__What is asked__
Keep only the lines of the listing that include the word "part", and copy them.

__Dataset__
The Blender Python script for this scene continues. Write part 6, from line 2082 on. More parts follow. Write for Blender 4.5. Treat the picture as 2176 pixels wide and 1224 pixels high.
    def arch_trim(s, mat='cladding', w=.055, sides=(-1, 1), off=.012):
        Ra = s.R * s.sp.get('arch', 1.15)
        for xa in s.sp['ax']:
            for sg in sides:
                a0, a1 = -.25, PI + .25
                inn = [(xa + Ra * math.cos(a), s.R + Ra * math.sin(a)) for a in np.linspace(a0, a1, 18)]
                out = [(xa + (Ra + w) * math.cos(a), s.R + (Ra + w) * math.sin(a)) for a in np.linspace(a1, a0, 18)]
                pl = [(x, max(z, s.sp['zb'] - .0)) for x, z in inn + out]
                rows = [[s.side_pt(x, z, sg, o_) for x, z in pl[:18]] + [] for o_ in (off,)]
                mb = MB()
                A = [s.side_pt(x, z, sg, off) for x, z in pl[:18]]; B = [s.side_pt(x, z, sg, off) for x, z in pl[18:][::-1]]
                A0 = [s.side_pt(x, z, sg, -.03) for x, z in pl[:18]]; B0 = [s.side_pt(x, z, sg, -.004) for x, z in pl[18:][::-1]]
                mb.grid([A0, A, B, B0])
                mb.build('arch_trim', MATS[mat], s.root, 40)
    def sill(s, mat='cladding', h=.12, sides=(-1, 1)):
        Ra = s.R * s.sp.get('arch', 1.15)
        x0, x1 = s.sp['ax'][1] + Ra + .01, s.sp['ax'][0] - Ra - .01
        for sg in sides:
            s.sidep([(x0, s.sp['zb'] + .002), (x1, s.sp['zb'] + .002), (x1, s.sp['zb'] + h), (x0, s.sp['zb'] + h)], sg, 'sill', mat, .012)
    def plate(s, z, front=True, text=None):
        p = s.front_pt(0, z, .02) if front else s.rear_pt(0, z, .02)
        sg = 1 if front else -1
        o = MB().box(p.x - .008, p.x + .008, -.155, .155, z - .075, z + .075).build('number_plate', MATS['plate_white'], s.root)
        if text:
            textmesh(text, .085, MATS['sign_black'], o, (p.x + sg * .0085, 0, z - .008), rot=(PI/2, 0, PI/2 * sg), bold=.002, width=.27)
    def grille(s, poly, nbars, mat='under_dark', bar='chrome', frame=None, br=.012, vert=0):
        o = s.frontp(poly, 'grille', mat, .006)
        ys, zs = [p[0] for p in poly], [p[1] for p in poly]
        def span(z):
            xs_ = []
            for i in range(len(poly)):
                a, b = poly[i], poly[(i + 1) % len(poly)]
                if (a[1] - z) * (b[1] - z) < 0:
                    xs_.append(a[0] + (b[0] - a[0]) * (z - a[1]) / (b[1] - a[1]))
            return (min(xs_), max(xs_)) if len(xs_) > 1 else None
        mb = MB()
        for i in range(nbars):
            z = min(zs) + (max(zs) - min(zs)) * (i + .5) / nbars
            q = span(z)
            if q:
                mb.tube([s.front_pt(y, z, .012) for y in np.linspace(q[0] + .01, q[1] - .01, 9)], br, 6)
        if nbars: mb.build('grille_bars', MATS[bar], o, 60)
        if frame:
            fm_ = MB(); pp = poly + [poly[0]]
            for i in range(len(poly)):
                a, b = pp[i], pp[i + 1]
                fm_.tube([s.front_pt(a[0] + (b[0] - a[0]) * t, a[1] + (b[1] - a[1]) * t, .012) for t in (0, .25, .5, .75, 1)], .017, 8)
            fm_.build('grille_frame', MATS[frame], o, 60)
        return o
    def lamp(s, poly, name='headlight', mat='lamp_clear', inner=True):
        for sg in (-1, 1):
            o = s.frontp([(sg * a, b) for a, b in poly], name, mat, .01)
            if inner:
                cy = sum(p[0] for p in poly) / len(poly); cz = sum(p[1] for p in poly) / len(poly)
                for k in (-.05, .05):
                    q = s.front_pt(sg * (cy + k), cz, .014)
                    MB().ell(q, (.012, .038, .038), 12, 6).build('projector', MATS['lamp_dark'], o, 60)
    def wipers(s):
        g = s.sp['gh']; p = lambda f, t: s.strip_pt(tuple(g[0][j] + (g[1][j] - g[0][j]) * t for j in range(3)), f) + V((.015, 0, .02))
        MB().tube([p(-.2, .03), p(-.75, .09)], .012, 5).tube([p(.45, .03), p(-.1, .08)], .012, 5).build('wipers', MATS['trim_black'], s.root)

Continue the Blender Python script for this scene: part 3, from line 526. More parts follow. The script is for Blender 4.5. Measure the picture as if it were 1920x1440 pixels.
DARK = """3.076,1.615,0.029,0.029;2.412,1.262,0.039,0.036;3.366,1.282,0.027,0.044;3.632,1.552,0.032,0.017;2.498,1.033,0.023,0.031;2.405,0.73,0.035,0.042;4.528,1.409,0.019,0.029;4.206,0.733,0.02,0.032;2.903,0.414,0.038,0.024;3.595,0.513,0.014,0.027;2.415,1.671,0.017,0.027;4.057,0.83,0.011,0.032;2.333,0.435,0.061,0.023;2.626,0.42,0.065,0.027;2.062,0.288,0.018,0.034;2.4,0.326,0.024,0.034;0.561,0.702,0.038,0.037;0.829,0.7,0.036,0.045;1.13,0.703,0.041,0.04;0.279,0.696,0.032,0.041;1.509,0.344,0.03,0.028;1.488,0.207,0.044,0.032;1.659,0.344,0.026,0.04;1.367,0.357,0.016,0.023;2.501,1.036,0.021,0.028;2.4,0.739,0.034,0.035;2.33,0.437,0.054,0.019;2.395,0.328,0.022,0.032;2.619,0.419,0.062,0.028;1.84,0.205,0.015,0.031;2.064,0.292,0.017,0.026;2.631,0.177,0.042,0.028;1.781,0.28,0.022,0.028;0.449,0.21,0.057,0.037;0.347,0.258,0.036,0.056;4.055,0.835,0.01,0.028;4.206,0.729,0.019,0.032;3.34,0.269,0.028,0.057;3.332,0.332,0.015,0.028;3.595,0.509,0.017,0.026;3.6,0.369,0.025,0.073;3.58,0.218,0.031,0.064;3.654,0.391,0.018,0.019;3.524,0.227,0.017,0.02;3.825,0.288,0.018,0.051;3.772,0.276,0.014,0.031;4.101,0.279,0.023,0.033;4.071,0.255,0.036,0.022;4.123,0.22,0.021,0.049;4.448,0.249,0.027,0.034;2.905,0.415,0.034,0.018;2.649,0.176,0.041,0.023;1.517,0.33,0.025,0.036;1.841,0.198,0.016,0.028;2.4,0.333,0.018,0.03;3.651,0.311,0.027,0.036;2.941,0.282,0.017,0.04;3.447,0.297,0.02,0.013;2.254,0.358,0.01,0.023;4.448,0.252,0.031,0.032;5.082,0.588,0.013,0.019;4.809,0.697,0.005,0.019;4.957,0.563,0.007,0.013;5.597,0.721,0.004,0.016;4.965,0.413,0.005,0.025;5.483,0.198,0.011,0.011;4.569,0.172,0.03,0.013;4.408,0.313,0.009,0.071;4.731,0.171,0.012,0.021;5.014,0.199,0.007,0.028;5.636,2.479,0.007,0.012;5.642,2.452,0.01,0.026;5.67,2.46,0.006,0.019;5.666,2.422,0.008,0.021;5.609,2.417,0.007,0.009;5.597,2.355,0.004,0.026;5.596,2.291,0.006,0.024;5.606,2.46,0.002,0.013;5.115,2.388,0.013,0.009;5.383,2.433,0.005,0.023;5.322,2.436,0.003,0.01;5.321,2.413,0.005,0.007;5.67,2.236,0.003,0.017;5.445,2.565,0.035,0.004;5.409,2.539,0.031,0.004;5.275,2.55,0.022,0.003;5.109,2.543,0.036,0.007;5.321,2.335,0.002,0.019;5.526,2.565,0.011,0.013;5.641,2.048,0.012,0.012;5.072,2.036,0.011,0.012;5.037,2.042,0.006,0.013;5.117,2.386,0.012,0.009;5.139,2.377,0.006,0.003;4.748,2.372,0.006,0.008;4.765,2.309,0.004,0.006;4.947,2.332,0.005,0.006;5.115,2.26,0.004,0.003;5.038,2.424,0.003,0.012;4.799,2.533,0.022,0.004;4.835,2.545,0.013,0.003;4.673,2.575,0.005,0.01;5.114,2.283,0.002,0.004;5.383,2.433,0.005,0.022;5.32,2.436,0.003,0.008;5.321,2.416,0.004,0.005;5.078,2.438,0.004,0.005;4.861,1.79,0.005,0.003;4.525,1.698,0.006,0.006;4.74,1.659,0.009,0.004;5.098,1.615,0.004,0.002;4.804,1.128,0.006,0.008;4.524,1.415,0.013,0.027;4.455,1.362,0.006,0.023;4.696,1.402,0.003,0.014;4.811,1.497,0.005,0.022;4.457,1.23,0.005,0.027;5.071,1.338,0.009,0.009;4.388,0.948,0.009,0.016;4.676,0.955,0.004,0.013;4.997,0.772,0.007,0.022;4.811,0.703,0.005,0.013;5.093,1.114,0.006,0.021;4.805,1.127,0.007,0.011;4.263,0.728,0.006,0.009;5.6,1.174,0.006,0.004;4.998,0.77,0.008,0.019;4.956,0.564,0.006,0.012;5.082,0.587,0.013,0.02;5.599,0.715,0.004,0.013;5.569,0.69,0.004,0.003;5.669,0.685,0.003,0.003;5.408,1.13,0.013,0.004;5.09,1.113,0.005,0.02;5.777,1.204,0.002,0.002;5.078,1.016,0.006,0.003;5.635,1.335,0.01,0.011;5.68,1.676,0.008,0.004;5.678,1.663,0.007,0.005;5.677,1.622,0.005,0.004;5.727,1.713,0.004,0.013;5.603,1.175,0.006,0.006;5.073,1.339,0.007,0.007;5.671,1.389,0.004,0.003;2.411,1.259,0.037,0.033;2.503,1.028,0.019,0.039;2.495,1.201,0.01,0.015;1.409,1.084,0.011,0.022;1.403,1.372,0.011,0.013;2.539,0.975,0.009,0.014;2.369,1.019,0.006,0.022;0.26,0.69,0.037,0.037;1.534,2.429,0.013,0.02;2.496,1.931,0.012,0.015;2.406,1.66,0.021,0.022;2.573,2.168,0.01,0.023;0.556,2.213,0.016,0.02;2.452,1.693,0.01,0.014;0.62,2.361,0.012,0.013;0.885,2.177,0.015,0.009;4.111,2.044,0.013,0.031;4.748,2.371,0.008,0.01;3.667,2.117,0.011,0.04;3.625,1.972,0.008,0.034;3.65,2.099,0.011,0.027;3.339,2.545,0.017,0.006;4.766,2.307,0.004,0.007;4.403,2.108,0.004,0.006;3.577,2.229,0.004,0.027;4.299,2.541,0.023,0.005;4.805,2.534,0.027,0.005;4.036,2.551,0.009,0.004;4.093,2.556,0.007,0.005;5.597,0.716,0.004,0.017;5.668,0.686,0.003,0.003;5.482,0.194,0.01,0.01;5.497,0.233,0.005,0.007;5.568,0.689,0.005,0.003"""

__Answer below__
The Blender Python script for this scene continues. Write part 6, from line 2082 on. More parts follow. Write for Blender 4.5. Treat the picture as 2176 pixels wide and 1224 pixels high.
Continue the Blender Python script for this scene: part 3, from line 526. More parts follow. The script is for Blender 4.5. Measure the picture as if it were 1920x1440 pixels.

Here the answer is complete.